─── Entries provided

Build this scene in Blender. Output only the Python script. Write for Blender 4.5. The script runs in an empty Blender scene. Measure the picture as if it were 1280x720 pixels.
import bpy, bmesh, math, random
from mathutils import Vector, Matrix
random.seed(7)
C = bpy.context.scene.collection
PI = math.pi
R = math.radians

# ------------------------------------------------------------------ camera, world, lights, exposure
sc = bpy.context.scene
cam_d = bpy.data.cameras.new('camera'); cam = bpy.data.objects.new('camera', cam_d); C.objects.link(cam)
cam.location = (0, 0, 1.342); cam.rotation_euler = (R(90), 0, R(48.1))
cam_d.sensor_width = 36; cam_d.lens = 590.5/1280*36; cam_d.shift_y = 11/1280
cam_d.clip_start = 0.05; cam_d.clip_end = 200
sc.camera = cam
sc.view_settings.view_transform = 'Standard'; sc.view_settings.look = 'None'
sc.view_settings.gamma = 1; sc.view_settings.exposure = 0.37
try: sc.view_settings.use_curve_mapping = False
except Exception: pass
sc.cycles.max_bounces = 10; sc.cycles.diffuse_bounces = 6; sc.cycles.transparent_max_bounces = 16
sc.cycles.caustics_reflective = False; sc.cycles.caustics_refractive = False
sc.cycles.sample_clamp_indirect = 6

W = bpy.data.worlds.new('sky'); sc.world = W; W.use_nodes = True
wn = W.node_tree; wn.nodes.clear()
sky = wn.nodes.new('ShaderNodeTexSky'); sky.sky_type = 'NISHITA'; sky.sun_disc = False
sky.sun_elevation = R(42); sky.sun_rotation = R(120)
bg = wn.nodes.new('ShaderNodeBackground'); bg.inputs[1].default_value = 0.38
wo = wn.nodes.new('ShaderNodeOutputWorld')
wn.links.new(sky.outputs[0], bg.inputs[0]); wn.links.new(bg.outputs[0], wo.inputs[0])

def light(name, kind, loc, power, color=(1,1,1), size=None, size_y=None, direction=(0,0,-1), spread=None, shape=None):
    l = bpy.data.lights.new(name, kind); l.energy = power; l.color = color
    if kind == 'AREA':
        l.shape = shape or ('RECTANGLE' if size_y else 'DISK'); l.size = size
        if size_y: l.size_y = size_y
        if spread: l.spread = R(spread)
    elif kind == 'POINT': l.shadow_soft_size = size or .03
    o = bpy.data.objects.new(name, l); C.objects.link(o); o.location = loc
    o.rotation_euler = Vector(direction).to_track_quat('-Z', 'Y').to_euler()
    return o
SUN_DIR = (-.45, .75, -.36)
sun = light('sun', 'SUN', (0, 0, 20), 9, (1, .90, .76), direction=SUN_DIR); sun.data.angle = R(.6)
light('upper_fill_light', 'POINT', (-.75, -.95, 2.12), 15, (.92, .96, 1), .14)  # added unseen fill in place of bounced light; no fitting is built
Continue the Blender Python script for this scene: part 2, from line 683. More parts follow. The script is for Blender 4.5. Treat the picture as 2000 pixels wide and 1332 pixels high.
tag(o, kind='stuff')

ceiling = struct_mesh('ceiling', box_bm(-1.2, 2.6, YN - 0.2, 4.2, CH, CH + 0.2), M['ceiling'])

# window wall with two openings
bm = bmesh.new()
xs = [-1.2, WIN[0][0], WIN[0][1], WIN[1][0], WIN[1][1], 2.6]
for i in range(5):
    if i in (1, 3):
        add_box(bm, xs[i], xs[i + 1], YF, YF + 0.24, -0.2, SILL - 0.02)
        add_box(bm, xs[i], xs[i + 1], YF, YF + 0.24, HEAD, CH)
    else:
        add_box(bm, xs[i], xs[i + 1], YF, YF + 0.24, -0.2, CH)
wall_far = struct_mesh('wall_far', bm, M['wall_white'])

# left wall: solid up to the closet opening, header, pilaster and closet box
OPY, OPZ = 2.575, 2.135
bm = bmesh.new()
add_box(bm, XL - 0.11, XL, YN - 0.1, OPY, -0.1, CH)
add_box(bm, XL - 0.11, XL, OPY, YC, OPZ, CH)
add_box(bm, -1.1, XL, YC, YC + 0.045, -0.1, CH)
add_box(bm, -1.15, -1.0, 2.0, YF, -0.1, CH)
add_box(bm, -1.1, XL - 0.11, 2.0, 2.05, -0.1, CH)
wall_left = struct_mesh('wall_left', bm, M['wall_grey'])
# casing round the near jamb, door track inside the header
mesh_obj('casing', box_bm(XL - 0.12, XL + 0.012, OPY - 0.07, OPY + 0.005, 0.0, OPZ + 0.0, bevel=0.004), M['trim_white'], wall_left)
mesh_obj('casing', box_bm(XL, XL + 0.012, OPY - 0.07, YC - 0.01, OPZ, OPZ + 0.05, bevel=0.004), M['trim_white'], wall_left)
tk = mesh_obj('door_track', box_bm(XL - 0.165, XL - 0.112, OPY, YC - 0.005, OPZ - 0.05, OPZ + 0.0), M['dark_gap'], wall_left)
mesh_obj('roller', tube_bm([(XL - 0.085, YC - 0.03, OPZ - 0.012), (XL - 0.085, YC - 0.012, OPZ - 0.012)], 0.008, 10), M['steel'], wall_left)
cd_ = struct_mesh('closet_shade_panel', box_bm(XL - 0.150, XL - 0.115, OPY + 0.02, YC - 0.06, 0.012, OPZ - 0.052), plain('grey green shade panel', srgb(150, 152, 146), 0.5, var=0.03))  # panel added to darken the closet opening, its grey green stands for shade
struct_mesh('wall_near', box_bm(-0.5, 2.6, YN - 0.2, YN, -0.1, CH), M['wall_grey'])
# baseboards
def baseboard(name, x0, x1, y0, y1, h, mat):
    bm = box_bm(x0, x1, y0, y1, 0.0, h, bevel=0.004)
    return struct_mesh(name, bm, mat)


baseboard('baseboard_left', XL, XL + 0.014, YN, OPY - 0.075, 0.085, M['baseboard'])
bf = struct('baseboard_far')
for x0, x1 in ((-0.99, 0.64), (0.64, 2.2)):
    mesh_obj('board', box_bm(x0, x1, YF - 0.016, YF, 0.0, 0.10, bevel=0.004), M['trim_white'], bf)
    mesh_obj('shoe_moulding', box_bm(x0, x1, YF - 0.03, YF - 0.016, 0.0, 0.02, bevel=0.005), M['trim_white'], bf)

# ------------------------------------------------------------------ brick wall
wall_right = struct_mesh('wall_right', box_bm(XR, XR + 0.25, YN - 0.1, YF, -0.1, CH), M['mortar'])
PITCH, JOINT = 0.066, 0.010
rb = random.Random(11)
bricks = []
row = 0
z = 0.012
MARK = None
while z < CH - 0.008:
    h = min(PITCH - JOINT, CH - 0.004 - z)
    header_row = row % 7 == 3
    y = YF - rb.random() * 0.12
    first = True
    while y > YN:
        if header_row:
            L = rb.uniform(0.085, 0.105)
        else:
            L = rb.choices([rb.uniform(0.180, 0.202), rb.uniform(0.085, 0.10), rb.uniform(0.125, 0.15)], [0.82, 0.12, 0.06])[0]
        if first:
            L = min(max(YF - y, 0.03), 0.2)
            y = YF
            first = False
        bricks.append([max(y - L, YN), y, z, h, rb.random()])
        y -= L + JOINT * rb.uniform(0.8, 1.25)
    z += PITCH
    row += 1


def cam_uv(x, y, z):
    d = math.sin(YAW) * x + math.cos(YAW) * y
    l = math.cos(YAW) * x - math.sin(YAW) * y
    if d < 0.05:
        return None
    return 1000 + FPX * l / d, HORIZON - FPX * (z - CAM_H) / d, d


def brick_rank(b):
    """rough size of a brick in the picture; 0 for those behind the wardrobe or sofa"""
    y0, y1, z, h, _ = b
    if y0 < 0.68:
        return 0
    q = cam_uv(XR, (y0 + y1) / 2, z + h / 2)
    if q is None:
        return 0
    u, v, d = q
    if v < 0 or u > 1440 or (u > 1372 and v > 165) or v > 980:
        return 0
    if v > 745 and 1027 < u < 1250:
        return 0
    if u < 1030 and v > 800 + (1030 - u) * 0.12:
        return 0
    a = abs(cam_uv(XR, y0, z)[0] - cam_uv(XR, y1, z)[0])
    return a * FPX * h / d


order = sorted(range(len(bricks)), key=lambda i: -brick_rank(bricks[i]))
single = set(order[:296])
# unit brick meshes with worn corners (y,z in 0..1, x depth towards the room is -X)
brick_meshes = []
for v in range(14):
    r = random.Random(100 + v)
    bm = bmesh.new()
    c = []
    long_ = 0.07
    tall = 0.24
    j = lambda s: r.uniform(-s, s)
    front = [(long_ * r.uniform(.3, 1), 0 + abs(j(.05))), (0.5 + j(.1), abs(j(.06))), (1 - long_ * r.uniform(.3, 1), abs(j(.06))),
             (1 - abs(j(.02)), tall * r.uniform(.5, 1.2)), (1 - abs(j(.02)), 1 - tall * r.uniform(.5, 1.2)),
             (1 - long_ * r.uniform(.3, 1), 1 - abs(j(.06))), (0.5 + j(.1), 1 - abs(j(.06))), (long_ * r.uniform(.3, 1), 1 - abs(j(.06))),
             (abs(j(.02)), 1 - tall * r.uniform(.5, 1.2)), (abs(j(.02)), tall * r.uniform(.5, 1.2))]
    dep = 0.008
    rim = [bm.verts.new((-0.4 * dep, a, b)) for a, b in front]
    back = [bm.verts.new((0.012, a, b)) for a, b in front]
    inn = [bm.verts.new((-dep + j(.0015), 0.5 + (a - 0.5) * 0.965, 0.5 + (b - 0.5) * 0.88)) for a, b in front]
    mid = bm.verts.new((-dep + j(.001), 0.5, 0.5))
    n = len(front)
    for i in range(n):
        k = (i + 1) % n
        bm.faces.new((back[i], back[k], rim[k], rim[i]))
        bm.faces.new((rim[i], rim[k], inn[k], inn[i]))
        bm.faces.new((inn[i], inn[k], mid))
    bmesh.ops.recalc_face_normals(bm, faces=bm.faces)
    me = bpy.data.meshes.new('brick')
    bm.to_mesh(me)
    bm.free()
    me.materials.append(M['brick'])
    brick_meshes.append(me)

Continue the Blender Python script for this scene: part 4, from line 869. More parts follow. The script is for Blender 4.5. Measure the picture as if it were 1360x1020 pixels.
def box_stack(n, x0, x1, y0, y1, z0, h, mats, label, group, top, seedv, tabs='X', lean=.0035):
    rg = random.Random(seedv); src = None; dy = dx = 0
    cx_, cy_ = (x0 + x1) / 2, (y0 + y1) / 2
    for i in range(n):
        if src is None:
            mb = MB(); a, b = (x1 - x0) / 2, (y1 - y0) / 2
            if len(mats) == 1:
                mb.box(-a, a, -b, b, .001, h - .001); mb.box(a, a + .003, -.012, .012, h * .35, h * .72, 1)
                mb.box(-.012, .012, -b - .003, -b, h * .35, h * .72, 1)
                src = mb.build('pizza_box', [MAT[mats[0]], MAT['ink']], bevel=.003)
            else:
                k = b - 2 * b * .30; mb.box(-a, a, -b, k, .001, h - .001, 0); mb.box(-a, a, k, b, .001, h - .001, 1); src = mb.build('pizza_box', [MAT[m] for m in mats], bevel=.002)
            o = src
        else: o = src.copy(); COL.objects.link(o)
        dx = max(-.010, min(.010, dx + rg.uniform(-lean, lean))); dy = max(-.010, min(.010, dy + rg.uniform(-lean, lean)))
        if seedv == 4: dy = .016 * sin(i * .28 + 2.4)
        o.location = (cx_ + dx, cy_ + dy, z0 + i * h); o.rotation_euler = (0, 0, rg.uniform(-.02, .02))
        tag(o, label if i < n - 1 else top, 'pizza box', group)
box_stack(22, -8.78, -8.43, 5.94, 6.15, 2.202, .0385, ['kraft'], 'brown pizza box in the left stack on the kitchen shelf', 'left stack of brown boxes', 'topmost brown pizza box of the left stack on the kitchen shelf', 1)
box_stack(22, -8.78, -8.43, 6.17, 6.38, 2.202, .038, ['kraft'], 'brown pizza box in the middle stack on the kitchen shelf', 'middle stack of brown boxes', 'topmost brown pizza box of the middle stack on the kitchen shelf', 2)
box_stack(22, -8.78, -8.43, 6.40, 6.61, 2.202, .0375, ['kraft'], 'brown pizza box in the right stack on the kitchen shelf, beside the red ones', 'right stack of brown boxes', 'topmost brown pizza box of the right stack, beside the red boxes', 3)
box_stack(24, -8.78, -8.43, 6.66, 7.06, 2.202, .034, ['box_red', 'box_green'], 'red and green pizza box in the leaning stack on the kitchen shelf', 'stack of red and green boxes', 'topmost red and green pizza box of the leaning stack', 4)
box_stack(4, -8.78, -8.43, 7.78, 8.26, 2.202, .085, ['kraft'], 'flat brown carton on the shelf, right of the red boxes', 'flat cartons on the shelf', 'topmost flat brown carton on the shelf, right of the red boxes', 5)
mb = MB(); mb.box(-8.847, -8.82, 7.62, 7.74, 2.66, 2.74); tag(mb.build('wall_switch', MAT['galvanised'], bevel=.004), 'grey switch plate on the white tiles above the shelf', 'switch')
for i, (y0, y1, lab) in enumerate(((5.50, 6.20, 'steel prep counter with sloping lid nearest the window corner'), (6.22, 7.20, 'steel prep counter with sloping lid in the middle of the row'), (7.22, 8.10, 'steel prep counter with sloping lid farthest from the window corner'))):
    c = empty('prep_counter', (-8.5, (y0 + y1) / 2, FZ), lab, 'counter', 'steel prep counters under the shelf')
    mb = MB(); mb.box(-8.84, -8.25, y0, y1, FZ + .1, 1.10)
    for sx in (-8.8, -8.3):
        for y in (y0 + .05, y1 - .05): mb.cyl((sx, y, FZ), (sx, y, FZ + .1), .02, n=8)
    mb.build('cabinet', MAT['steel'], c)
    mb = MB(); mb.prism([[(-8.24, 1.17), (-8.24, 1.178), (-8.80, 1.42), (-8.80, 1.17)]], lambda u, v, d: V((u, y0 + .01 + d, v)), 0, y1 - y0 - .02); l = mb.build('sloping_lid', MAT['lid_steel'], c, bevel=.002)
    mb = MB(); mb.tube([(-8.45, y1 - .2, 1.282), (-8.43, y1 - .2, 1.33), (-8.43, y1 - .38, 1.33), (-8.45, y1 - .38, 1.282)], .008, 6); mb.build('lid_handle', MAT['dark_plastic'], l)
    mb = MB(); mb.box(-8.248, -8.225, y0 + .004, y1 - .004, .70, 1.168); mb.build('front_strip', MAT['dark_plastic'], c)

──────

» Job: Extract exactly the leading lines of the data, stopping at and including the line with "R = math.radians".

» Problem solution:
Build this scene in Blender. Output only the Python script. Write for Blender 4.5. The script runs in an empty Blender scene. Measure the picture as if it were 1280x720 pixels.
import bpy, bmesh, math, random
from mathutils import Vector, Matrix
random.seed(7)
C = bpy.context.scene.collection
PI = math.pi
R = math.radians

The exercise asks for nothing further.